= OBJECTIVE =
Only the lines from the one with "Write the bpy" through the one with "bpy.data.objects.remove(o)" are to be restated, word for word, with both of them included.
[Start]
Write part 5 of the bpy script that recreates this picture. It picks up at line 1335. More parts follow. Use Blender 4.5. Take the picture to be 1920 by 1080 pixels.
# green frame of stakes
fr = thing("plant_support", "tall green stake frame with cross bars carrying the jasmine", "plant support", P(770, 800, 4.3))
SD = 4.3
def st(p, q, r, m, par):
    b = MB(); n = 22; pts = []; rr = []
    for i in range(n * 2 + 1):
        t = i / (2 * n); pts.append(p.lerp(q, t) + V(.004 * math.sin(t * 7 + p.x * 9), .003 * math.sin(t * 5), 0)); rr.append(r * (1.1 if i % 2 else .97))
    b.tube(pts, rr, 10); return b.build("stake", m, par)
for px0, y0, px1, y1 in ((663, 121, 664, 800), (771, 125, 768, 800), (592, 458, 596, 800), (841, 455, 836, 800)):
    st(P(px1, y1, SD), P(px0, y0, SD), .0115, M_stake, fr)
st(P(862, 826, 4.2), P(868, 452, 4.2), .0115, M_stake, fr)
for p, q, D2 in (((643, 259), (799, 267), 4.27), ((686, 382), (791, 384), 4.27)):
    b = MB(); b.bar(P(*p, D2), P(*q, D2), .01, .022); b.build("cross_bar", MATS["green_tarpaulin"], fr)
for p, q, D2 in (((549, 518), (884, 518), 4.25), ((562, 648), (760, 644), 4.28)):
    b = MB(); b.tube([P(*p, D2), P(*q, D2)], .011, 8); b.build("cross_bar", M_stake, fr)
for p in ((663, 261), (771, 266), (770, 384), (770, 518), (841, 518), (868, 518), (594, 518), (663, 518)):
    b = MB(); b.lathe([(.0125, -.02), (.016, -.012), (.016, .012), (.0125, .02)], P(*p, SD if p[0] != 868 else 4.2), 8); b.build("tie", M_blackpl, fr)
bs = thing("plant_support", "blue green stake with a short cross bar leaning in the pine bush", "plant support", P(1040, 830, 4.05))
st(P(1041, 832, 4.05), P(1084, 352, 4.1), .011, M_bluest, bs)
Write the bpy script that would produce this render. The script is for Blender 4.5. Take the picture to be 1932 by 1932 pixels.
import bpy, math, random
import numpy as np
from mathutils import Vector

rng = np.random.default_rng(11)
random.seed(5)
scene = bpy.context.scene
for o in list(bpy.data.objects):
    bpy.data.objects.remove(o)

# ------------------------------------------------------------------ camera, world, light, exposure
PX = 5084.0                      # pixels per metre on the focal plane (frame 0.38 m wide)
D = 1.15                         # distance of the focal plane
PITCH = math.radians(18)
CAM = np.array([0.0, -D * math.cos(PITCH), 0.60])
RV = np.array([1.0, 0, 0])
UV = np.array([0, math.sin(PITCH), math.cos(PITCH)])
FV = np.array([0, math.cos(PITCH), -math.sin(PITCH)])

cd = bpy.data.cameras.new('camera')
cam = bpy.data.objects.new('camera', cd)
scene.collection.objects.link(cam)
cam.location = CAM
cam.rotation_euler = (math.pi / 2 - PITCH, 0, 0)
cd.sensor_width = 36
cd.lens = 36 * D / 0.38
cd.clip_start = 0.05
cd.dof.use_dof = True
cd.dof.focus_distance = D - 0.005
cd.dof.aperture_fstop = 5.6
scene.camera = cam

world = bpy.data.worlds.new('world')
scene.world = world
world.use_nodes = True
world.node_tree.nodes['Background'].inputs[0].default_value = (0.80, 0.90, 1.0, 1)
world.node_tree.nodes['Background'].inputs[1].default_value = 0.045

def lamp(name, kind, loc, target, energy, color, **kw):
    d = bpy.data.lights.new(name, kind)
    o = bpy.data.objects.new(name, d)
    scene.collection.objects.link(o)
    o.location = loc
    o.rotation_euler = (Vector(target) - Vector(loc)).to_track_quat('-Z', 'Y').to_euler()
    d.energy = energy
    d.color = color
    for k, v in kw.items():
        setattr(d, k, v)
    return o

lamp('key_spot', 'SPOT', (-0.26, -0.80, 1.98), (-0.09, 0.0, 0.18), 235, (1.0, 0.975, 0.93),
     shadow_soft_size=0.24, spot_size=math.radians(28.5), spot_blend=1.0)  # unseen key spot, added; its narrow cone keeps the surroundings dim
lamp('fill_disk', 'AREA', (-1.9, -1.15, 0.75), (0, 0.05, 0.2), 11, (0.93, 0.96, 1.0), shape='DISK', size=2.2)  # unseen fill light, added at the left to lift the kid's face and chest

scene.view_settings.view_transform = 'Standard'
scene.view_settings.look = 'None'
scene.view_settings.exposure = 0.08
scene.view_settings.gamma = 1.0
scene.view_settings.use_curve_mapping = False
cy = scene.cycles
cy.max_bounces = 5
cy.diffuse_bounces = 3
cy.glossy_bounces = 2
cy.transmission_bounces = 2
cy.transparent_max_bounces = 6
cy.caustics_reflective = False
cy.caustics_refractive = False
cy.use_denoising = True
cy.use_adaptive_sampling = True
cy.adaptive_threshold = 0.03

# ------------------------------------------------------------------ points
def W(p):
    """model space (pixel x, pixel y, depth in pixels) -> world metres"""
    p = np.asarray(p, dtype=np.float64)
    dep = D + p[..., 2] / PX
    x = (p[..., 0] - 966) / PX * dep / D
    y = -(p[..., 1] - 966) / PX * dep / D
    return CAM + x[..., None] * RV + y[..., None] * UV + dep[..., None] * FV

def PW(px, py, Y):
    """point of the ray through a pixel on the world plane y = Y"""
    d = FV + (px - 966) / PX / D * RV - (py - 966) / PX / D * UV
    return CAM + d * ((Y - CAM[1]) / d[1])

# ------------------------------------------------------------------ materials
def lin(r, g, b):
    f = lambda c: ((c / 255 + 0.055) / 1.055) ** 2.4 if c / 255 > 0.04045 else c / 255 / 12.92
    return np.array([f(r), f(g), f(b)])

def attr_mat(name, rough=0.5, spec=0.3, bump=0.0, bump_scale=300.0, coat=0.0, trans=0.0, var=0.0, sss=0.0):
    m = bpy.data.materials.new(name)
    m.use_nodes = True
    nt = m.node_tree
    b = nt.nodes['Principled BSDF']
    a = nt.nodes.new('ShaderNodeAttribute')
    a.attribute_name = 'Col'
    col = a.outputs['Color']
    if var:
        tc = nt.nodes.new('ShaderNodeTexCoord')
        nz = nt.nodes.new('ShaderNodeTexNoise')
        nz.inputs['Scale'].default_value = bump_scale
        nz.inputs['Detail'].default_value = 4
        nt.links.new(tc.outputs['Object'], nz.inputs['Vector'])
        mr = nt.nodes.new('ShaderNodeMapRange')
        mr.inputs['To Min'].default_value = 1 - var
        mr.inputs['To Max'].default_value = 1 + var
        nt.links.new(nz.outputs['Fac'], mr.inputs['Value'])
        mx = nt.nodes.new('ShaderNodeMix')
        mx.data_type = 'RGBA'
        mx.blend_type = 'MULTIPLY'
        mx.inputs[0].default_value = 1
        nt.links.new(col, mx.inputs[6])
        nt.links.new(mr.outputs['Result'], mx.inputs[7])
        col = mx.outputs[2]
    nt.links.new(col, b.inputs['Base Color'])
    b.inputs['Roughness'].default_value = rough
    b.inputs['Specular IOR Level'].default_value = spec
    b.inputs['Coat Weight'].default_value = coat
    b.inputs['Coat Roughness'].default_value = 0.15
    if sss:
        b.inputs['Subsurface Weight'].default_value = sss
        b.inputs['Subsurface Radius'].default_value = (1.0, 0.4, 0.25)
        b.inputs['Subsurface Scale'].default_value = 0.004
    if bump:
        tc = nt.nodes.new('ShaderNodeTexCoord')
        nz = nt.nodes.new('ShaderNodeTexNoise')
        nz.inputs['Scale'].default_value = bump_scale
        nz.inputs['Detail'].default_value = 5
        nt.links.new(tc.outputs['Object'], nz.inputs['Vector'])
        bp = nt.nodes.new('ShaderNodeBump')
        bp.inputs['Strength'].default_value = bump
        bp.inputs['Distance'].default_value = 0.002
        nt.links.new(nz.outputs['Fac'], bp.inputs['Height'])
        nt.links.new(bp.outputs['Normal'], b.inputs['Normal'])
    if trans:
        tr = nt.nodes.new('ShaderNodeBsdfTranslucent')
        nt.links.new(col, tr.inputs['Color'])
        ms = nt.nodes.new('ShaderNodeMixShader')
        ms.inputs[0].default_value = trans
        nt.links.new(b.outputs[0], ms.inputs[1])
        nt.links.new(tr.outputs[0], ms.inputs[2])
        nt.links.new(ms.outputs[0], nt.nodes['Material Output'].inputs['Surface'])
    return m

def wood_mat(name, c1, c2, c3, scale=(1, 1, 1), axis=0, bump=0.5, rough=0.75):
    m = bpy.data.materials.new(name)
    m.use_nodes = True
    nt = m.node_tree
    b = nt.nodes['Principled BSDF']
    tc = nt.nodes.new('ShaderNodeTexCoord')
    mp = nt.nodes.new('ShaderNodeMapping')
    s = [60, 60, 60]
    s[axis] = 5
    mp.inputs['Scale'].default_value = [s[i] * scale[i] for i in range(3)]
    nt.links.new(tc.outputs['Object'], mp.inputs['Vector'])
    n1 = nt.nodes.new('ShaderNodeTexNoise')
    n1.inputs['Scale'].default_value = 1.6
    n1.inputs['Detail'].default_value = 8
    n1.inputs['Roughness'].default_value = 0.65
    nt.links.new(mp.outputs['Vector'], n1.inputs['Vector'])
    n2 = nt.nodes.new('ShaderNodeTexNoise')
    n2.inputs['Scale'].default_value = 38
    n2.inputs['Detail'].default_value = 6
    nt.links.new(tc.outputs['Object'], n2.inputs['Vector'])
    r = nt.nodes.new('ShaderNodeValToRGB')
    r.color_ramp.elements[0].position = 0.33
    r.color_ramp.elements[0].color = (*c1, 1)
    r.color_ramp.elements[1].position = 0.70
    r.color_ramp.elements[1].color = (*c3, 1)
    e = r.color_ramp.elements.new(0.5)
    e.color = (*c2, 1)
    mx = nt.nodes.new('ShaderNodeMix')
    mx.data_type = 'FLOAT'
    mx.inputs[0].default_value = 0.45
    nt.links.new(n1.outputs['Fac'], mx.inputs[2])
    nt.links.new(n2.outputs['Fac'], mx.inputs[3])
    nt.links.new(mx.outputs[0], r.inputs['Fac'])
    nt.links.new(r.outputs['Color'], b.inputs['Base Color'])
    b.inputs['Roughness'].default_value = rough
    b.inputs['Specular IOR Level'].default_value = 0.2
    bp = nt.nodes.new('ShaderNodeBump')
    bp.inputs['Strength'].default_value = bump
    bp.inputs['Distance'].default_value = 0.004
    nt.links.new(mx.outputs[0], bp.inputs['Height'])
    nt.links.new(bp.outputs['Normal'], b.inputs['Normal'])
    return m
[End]
= EXERCISE RESULT =
Write the bpy script that would produce this render. The script is for Blender 4.5. Take the picture to be 1932 by 1932 pixels.
import bpy, math, random
import numpy as np
from mathutils import Vector

rng = np.random.default_rng(11)
random.seed(5)
scene = bpy.context.scene
for o in list(bpy.data.objects):
    bpy.data.objects.remove(o)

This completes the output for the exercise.